Intervention de Marie-France (2), de Brest

Intervention de Marie-France, militante de Brest, à la rencontre de La Pierre d’Angle des 26 et 27 mars 2011.

 

 

Je voulais aller à l’église, un samedi soir, pour aller à la messe. Je suis allée dans une église de l’endroit où j’habite. Je ne pouvais pas aller dans l’église où je vais d’habitude, en centre ville, parce que je n’avais pas d’argent pour prendre un ticket de bus. Je suis arrivée en retard, parce que je ne voulais pas arriver avec tout le monde, et me mettre dans le fond de l’église. Mais la porte fait du bruit, alors tout le monde s’est retourné. J’étais gênée. Je suis quand même restée. Mais je me suis sentie jugée. Parce que quand j’étais jeune, ma mère m’a mise dehors, et a raconté plein de choses sur moi. J’ai aussi entendu des gens dire : « Mais pourquoi elle vient à l’église, elle ? » Du coup, je ne vais plus à cette église. J’y vais seulement si j’ai pas d’argent pour le bus.

Je n’ai pas de place aujourd’hui dans l’Eglise. J’ai juste ma place quand je suis seule dans l’église, car je viens voir le Seigneur.

Je crois pas que j’ai une place quand il y a les autres.

L’obstacle c’est les gens qui viennent dans l’église : j’ai toujours l’impression qu’ils jugent, que c’est pas ma place d’être là dans l’église.

Il faudrait qu’ils arrêtent de juger les gens pauvres qui entrent dans l’église.

 

L’Eglise elle m’apporte quelque chose quand j’y vais toute seule.

J’y vais pour parler au Seigneur. Même des fois je l’engueule.

Je trouve que l’Eglise appartient plus aux riches qu’aux pauvres.

Quelqu’un de riche m’a dit : « Si on n’était pas là, l’église ne vivrait pas ! » Il donne des dons, il entretient l’église. Mais on pourrait aussi entretenir l’église.

Un jour que j’allais à l’église, un SDF faisait la manche à la sortie de l’église, je lui ai dit qu’il pouvait rentrer avec moi dans l’église. Il était surpris… Je lui ai dit : « Mais si, c’est le Seigneur qui te dit de venir. »

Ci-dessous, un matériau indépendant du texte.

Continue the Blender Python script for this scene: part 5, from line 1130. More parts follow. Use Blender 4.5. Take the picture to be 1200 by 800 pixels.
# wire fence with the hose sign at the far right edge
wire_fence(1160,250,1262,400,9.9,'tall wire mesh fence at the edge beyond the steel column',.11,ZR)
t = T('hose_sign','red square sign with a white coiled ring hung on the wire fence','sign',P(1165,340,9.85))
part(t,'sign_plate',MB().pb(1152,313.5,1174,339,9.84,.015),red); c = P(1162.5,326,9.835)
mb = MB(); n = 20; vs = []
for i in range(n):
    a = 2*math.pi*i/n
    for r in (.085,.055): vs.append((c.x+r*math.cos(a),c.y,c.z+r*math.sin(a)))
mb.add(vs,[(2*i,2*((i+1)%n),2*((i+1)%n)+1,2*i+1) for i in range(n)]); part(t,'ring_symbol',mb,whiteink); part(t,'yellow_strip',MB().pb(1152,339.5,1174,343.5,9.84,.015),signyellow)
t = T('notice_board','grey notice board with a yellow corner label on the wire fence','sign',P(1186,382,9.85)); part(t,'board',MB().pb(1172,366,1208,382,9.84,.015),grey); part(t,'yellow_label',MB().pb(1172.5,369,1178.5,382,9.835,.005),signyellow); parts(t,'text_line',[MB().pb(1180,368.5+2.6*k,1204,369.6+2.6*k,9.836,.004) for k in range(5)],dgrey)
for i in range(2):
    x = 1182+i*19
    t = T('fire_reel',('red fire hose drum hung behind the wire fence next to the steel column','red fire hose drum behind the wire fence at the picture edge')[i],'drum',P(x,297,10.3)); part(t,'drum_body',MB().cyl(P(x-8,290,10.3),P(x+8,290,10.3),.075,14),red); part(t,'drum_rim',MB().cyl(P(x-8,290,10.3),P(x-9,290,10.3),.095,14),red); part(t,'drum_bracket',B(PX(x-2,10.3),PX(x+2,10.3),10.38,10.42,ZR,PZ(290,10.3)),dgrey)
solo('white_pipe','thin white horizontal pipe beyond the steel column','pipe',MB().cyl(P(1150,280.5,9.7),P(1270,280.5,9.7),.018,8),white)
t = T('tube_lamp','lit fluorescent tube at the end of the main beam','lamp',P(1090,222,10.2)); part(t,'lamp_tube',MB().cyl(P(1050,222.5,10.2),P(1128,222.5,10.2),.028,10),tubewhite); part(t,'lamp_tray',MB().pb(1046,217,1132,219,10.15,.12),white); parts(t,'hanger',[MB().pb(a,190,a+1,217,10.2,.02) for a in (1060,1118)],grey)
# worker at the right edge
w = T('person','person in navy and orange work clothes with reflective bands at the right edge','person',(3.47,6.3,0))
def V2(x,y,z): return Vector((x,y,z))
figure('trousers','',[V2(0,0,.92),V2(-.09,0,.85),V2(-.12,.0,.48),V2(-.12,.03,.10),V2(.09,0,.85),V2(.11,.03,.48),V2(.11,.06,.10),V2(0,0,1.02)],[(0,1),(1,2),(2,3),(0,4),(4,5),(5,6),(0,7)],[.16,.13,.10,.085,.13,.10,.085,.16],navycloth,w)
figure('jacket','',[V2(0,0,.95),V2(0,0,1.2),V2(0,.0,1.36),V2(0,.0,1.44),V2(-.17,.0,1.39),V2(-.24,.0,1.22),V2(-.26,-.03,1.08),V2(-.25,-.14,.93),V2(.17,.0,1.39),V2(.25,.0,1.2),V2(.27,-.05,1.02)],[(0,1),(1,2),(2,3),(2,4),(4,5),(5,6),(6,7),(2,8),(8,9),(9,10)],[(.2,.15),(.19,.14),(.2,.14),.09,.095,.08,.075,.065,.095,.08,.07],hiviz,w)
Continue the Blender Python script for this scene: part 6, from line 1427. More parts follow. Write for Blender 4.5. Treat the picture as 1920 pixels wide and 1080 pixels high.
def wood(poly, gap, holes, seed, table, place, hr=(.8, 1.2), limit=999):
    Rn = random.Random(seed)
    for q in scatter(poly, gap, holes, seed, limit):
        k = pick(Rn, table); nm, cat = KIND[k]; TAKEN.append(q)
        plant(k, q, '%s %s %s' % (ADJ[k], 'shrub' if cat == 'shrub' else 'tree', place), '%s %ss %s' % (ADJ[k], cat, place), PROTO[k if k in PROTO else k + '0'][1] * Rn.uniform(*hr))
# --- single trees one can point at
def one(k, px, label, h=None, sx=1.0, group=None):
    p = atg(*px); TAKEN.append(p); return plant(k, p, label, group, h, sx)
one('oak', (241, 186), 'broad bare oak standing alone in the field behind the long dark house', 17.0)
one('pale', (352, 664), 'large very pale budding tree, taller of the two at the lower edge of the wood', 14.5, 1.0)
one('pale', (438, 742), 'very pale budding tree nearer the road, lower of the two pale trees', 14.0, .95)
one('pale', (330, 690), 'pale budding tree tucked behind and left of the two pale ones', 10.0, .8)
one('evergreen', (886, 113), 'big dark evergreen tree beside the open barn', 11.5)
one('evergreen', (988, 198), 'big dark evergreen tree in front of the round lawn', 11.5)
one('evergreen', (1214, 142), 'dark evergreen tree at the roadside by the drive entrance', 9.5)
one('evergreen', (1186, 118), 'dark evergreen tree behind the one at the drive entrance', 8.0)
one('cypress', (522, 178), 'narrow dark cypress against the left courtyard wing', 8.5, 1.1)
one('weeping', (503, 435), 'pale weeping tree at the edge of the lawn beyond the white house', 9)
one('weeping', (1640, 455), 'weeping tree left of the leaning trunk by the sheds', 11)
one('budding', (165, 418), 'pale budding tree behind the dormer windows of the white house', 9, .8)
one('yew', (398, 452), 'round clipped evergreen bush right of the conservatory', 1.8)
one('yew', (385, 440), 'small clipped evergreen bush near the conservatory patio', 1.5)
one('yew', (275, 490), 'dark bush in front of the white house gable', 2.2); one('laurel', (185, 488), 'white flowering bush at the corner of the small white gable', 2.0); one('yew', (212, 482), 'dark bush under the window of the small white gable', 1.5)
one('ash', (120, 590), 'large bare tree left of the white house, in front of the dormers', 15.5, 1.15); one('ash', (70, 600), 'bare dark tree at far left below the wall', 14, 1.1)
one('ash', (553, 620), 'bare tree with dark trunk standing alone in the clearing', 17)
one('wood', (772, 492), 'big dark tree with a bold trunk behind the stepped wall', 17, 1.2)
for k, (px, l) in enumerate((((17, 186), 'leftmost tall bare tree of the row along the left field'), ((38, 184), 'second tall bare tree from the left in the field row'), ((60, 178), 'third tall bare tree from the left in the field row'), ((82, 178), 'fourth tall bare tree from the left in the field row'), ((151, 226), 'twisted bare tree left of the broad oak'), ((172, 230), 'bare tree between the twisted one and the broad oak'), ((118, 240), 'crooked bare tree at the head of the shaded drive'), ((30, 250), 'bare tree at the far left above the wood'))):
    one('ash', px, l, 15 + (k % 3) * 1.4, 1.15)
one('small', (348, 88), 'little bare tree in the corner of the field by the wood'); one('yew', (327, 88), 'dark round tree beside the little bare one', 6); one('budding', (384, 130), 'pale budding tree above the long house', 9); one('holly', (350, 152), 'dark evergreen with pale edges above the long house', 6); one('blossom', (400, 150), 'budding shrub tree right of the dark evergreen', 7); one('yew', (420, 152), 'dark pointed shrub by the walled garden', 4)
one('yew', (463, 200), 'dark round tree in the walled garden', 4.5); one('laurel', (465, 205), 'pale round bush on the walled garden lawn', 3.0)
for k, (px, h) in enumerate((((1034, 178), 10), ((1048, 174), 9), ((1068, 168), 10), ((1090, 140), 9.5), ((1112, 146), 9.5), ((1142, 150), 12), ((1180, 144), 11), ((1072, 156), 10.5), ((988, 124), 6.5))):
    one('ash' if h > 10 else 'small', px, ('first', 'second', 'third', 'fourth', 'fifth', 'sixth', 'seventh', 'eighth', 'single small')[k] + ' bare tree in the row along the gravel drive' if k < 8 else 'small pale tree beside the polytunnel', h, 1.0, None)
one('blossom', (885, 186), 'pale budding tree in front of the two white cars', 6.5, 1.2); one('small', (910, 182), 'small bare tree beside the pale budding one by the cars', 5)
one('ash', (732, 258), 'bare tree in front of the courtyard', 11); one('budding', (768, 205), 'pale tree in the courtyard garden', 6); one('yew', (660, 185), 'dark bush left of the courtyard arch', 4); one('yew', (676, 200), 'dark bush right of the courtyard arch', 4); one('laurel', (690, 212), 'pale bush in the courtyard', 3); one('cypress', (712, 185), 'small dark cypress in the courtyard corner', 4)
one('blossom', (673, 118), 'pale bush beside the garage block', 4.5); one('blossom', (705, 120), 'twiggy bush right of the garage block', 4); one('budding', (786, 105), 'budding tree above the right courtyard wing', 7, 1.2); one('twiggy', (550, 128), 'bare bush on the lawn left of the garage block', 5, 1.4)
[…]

La femme qui rendait service pour arranger l’église nous a dit qu’il fallait pas. Je lui ai répondu. Nous, on est propriétaire, vous, vous êtes locataire.

Et cette dame après, elle m’a dit : « Mais vous n’avez donc honte de rien. »

Maintenant elle ne me parle plus. Elle comprend rien de la vie des gens.

Ce monsieur qui est entré avec moi dans l’église, il est mort il y a un mois, et ils l’ont enterré vite fait.

On a toujours l’impression que c’est toujours les mêmes qui vont lire à l’église, qui font les lectures J’ai déjà demandé et le curé il m’a dit : « On verra » et il m’a jamais demandé. Depuis que j’ai demandé au curé de lire, il me fuit. Des fois ils nous prennent pour des gourdes ! Je me demande si ils nous croient quand on raconte ce qu’on vit ?

L’église n’appartient à personne. J’ai l’impression d’être une étrangère. Mais moi aussi je suis chez moi dans l’église. Je m’y sens bien.

Le Seigneur il doit dire : « Tu exagères, quand même ! » Mais il sait bien que j’exagère pas. Il est d’accord que l’église n’appartient pas qu’aux riches.

Je voudrais que ça change. Je me dis qu’il faudrait que le prêtre me laisse parler pour que je dise un petit message aux gens, leur parler avec mon cœur. Et comme ça, ça irait mieux, parce que ça irait dans la tête de certaines personnes.

Des gens comme moi, il faudrait qu’on puisse aller dire ce qu’on a à dire.

Il faudrait que le prêtre puisse comprendre. Et pour ça il faut que je puisse le voir.

Il faudrait que les paroissiens viennent à nos réunions. Peut-être qu’ils ne se rendent pas compte. Peut-être ces gens là ne savent pas par où on est passé ?

Il faut qu’ils entendent la tristesse et la pauvreté qu’on a dans notre corps, dans notre cœur.

L’Eglise, je voudrais que ce soit une maison ouverte à tout le monde, qu’elle soit familiale. Qu’il y ait pas des gens d’un côté, et des gens de l’autre.

Je voudrais que les gens se disent bonjour, qu’il y ait un café ou un thé après la messe, pour pouvoir se parler. Que tout le monde soit pareil. Quand on est chrétien : c’est être comme tout le monde, avec tout le monde.